# [PROVIDED MATERIAL]

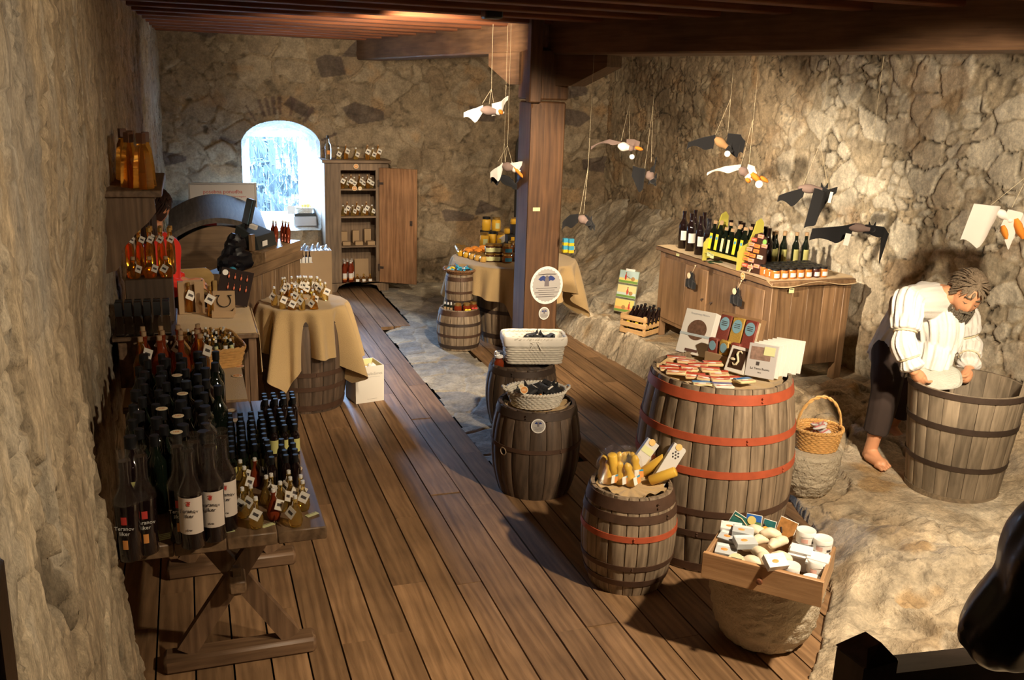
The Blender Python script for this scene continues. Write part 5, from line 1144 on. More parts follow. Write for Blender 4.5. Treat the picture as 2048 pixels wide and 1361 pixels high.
for k, mt in enumerate(mats_):
    m = MB(); m.ball((0, 0, 0), (.016, .009, .008), n=8, k=6); m.add([(-.015, 0, 0), (-.028, -.008, .004), (-.028, .008, -.002)], [(0, 1, 2), (2, 1, 0)]); m.add([(.015, 0, 0), (.028, .008, .004), (.028, -.008, -.002)], [(0, 1, 2), (2, 1, 0)]); o = m.build('wrapped_sweet', mt); o.location = (0, 0, -5); SW.append(o)
R_ = random.Random(2)
for k in range(42):
    a = R_.uniform(0, 6.28); q = .115*math.sqrt(R_.random()); c_ = [0, 0, 1, 2, 0][k % 5]
    place(SW[c_], (USM.x+q*math.cos(a), USM.y+q*math.sin(a), UH+.018+.032*(1-(q/.12)**2)*R_.random()+.012), 0, ['blue-wrapped sweet in the round brown tray', 'yellow-wrapped sweet in the round brown tray', 'pale-wrapped sweet in the round brown tray'][c_], 'sweet', 'wrapped sweets in the round tray', rot=(R_.uniform(-.5, .5), R_.uniform(-.5, .5), R_.uniform(0, 6)), scale=1.15)
# ---- swing-top jars beside the rectangular basket
J_SW = bottle('swing_top_jar', [(.028, 0), (.032, .004), (.032, .055), (.022, .07), (.020, .08), (.024, .084)], G_RED, 16, cap=(.026, .085, .098), capmat=M_CAPW)
c2 = MB(); c2.tube([(-.026, 0, .06), (-.03, 0, .09), (0, 0, .102), (.03, 0, .09), (.026, 0, .06)], .0016, 5); c2.build('wire_bail', plain('steel_wire', (.5, .5, .5), .3, metal=.9), J_SW)
bz2 = .3905
for i, (dx, dy) in enumerate(((-.165, -.02), (-.135, .075))): place(J_SW, (BK2.x+dx, BK2.y+dy, bz2), 0, 'swing-top jar left of the rectangular basket, %s' % ['front', 'rear'][i], 'jar')
for i, (dx, dy) in enumerate(((-.17, .035), (-.08, .145), (-.03, .16))): place(B_T4, (BK2.x+dx, BK2.y+dy, bz2), 0, 'tiny white-capped bottle behind the swing-top jars', 'bottle', 'tiny bottles behind the swing-top jars')
# ---- round sign on the post, small one below, tickets
def roundsign(px, py, Y, rx, rz, label, big):
    q = PY(px, py, Y); r0 = empty('round_sign', q); tag(r0, label, 'sign'); m = MB(); m.lathe([(1, 0), (1, .003)], 48, 0, RX(PI/2) @ S(rx, rz, 1)); m.build('card', plain('sign_white', (.80, .78, .74), .4, coat=.2), r0)
    m = MB(); m.lathe([(.86, .003), (.86, .0034)], 96, 0, RX(PI/2) @ S(rx, rz, 1), rfun=lambda a, z: 1+.03*math.sin(26*a)); m.build('grey_field', plain('sign_grey', (.42, .40, .38), .4), r0)
    k = rx/.095; m = MB(); pl_ = [(0, .030), (.022, .040), (.036, .034), (.050, .020), (.036, .010), (.022, .014), (.012, .006)]
    for s in (-1, 1): m.add([(s*x*k, -.0042, (z+.015)*k) for x, z in pl_], [tuple(range(7)) if s > 0 else tuple(range(6, -1, -1))])
    m.build('bat_wings', plain('navy_print', (.03, .05, .18), .5), r0)
    m = MB(); m.add([(x*k, -.0046, z*k) for x, z in ((-.014, -.005), (.014, -.005), (.012, .03), (.006, .055), (-.006, .055), (-.012, .03))], [(0, 1, 2, 3, 4, 5)]); m.build('bat_body', plain('print_grey', (.16, .14, .15), .6), r0)
    m = MB(); m.tube([(-.05*k, -.004, .060*k), (0, -.004, .063*k), (.05*k, -.004, .061*k)], .0018*k, 5)
    for j, w_ in enumerate((.062, .048, .068, .045, .064)): m.box((-w_*k, -.0042, (-.016-.012*j)*k), (w_*k, -.0036, (-.0135-.012*j)*k))
    m.build('printed_lines', M_INK, r0); return r0
roundsign(1093, 571, PYF-.004, .128, .142, 'large round white sign with a hanging bat picture on the wooden post', 1)
roundsign(1088, 627, PYF-.004, .042, .048, 'small round bat sign below the large one on the wooden post', 0)
q = PY(1073, 419, PYF-.007); m = MB(); m.box((-.027, 0, -.013), (.027, .002, .013)); tag(m.build('ticket', M_NOTE, loc=q), 'small yellow ticket stuck on the wooden post above eye level', 'ticket')
# disc on the dark barrel
a_ = viewang(DRK)+.05; r0 = roundsign(1066, 837, 1, .038, .038, 'small round bat sign on the front of the dark barrel', 0); qq = .226; r0.location = DRK+Vector((math.cos(a_)*qq, math.sin(a_)*qq, .435)); r0.rotation_euler = (-.10, 0, a_+PI/2)
place(D_OR, DRK+Vector((-.115, -.105, .60)), 0, 'yellow price disc on the rim of the oval white basket', 'price disc', rot=(PI/2-.3, 0, -.4), scale=.8)
# ================================================================== cupboard top, ledge, barrel tops, drawer
CM = Matrix.Translation(CB) @ RZ(ca)
def onc(px, py, dz=0): z = CB.z+CH+.001+dz; p = P(px, py, z); return p
cr_ = ca
# burlap runner hanging over the corner
m = MB(); m.sheet(lambda u, v: (-.035-.0+ (u*(CW+.05)) , -.02+v*.72 if v > .06 else -.036, .0035+.003*math.sin(14*u+5*v)**2 if v > .06 else -.012-.03*(.5+.5*math.sin(9*u))), 40, 30, thick=.002)
rn_ = tag(m.build('burlap_runner', M_BURLAP, loc=CM @ Vector((0, 0, CH+.004)), rot=(0, 0, ca), angle=80), 'burlap runner spread under the jam jars on the cupboard', 'cloth')
m = MB(); m.sheet(lambda u, v: (-.036+v*.30, .70+u*.80, .0035+.003*math.sin(22*u+5*v)**2), 40, 12, thick=.002); tag(m.build('burlap_runner', M_BURLAP, loc=CM @ Vector((0, 0, CH+.001)), rot=(0, 0, ca), angle=80), 'burlap strip along the front edge of the cupboard under the wine bottles', 'cloth')
B_WINE = bottle('wine_bottle', wineprof(.036, .30, .0145), G_BLACKW, 22, label=(.07, .145, M_WHITE, 1.1), extra=[('neck_foil', 0, 0, .01, M_BLACK)])
B_WINEP = bottle('wine_bottle', wineprof(.036, .30, .0145), G_BLACKW, 22, label=(.04, .15, M_PALE, 1.1), wrap=True)
B_WINEN = bottle('wine_bottle', wineprof(.036, .30, .0145), G_BLACKW, 20)
for i, (x, y, b_) in enumerate(((1364, 497, 0), (1379, 503, 0), (1397, 510, 0), (1413, 516, 1), (1386, 494, 2), (1404, 500, 2))):
    place((B_WINE, B_WINEP, B_WINEN)[b_], onc(x, y, .004), .1, ['wine bottle with white label at the far left of the cupboard', 'second white-labelled wine bottle on the cupboard', 'third white-labelled wine bottle on the cupboard', 'wrapped wine bottle with pink label beside the yellow rack', 'dark wine bottle behind the white-labelled ones, left', 'dark wine bottle behind the wrapped one'][i], 'bottle', 'wine bottles at the left of the cupboard')
# yellow-green rack with leaning oil bottles
M_RACK = plain('rack_mustard', (.50, .45, .08), .5, vary=.08)
p0 = onc(1406, 521, .0075); p1 = onc(1476, 541, .0075); rv_ = Vector((p1.x-p0.x, p1.y-p0.y)); rw = rv_.length; ra = math.atan2(rv_.y, rv_.x)
ork = empty('oil_rack', p0, ra); tag(ork, 'mustard-yellow wooden rack of leaning oil bottles on the cupboard', 'rack')
prf = [(-.01, 0), (.02, 0), (.025, .02), (.16, .02), (.165, 0), (.19, 0), (.19, .33), (.165, .36), (.13, .34), (.10, .25), (.075, .19), (.02, .165), (-.01, .13)]
for x in (0, rw-.012):
    m = MB(); n = len(prf); v = [(x, y, z) for y, z in prf]+[(x+.012, y, z) for y, z in prf]; m.add(v, [tuple(range(n)), tuple(range(2*n-1, n-1, -1))]+[(i, n+i, n+(i+1) % n, (i+1) % n) for i in range(n)]); m.build('side_panel', M_RACK, ork, smooth=False)
m = MB(); m.box((.012, .0, .06), (rw-.012, .17, .07)); m.build('shelf', M_RACK, ork); m = MB(); m.box((.012, -.004, .058), (rw-.012, .006, .085)); m.build('front_lip', M_RACK, ork)
B_OIL = bottle('oil_bottle', [(.021, 0), (.023, .003), (.023, .15), (.012, .18), (.011, .205)], G_DARK, 4, cap=(.013, .205, .228), capmat=M_CORK)
for o in B_OIL.children: o.rotation_euler = (0, 0, PI/4)
m = MB(); m.box((-.0155, -.0172, .02), (.0155, -.0166, .135), 0); m.build('yellow_label', M_YEL, B_OIL); m = MB(); m.box((-.011, -.0178, .095), (.011, -.0172, .115)); m.build('blue_print', M_LBLUE, B_OIL)
B_OIL2 = bottle('oil_bottle', [(.021, 0), (.023, .003), (.023, .13), (.012, .155), (.011, .175)], G_DARK, 4, cap=(.013, .175, .198), capmat=M_CORK)
for o in B_OIL2.children: o.rotation_euler = (0, 0, PI/4)
m = MB(); m.box((-.0135, -.0172, .02), (.0135, -.0166, .115), 0); m.build('cream_label', plain('cream_label', (.80, .68, .42), .6), B_OIL2)
RM = Matrix.Translation(p0) @ RZ(ra)
for i in range(6):
    pr_ = B_OIL2 if i in (2, 3) else B_OIL; loc = RM @ Vector((.030+i*(rw-.06)/5, .035, .0715)); place(pr_, loc, 0, ['square oil bottle with yellow label in the mustard rack, number %s from the left', 'square oil bottle with cream label in the mustard rack, number %s from the left'][1 if i in (2, 3) else 0] % ['one', 'two', 'three', 'four', 'five', 'six'][i], 'bottle', 'oil bottles in the mustard rack', rot=(-.12, 0, ra))
for i in range(4): loc = RM @ Vector((.04+i*(rw-.08)/3, .10, .0715)); place(B_OIL, loc, 0, 'oil bottle in the back row of the mustard rack', 'bottle', 'back row in the mustard rack', rot=(-.05, 0, ra))
for i in range(7): loc = RM @ Vector((-.01+i*(rw+.02)/6, .235+.03*(i % 2), -.0065)); place(B_WINEN, loc, 0, 'dark wine bottle standing behind the mustard rack', 'bottle', 'wine bottles behind the mustard rack')
for x, y, sc, l in ((1430, 497, .8, 'small ticket on the shelf of the mustard rack'), (1437, 503, 1.0, 'square pale ticket hanging from the mustard rack')): q = RM @ Vector((.075 if sc < 1 else .11, -.0065, .058 if sc < 1 else .05)); place(C_SM, q, 0, l, 'ticket', rot=(PI/2, 0, ra), scale=(1, 1.6, 1))
m = MB(); m.lathe([(.06, 0), (.06, .004)], 24, 0, S(1, .8, 1)); tag(m.build('green_booklet', plain('dark_green_card', (.03, .07, .03), .5), loc=RM @ Vector((.08, .05, -.003))), 'dark green booklets lying under the mustard rack', 'booklet')
# chocolate board
q0 = onc(1483, 541, .0075); cbd = empty('chocolate_display', q0, ra+.1); tag(cbd, 'brown board of small red and pink chocolate bars leaning on the cupboard', 'display board')
m = MB(); pl_ = [(0, 0), (.185, 0), (.20, .10), (.175, .24), (.115, .285), (.06, .265), (.03, .17)]; m.add([(x, 0, z) for x, z in pl_]+[(x, .012, z) for x, z in pl_], [tuple(range(7)), tuple(range(13, 6, -1))]+[(i, 7+i, 7+(i+1) % 7, (i+1) % 7) for i in range(7)]); m.build('board', plain('chocolate_brown', (.045, .018, .010), .5), cbd, smooth=False)
reds = [plain('bar_red', (.60, .10, .06), .5), plain('bar_pink', (.72, .32, .26), .5), plain('bar_orange', (.75, .25, .05), .5), plain('bar_white', (.75, .72, .68), .5)]
bars = [(.10, .245, 1), (.045, .215, 0), (.03, .18, 1), (.085, .175, 2), (.15, .185, 1), (.02, .145, 1), (.085, .14, 2), (.005, .11, 2), (.06, .105, 2), (.13, .105, 3), (.005, .075, 2), (.055, .07, 1), (.005, .03, 0), (.06, .025, 1), (.115, .04, 1)]
for x, z, k in bars: m = MB(); m.box((x, -.014, z), (x+.048, -.002, z+.026), 0, bev=.002); m.box((x+.006, -.0146, z+.009), (x+.042, -.0138, z+.017), 1); m.build('chocolate_bar', [reds[k], reds[(k+1) % 3]], cbd)
m = MB(); m.lathe([(.018, 0), (.018, .003)], 20, 0, T(.165, -.002, .225) @ RX(PI/2)); m.build('green_badge', plain('badge_green', (.25, .50, .12), .5), cbd); cbd.rotation_euler = (-.14, 0, ra+.1)
B_OL3 = bottle('oil_bottle', [(.019, 0), (.021, .003), (.021, .13), (.010, .16), (.009, .19)], G_DARK, 14, cap=(.0115, .188, .208), capmat=M_CORK, label=(.03, .11, M_OLIVE, 1.0))
CMI = lambda x, y: CM @ Vector((x, y, CH+.0075))
for i, (x, y) in enumerate(((.20, .66), (.24, .62), (.235, .72))): place(B_OL3, CMI(x, y), 0, 'dark cork-topped bottle behind the chocolate bar board', 'bottle', 'bottles behind the chocolate board', scale=1.25)
for i, (x, y) in enumerate(((.27, .50), (.29, .43), (.34, .47), (.36, .40), (.40, .45), (.45, .38), (.52, .36))): place(B_OL3, CMI(x, y), 0, 'dark oil bottle with olive label behind the jam jars', 'bottle', 'olive-labelled bottles behind the jam jars')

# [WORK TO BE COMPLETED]
Pick out, from the lines above, every one that contains the string "picture".

# [FINISHED ANSWER]
The Blender Python script for this scene continues. Write part 5, from line 1144 on. More parts follow. Write for Blender 4.5. Treat the picture as 2048 pixels wide and 1361 pixels high.
roundsign(1093, 571, PYF-.004, .128, .142, 'large round white sign with a hanging bat picture on the wooden post', 1)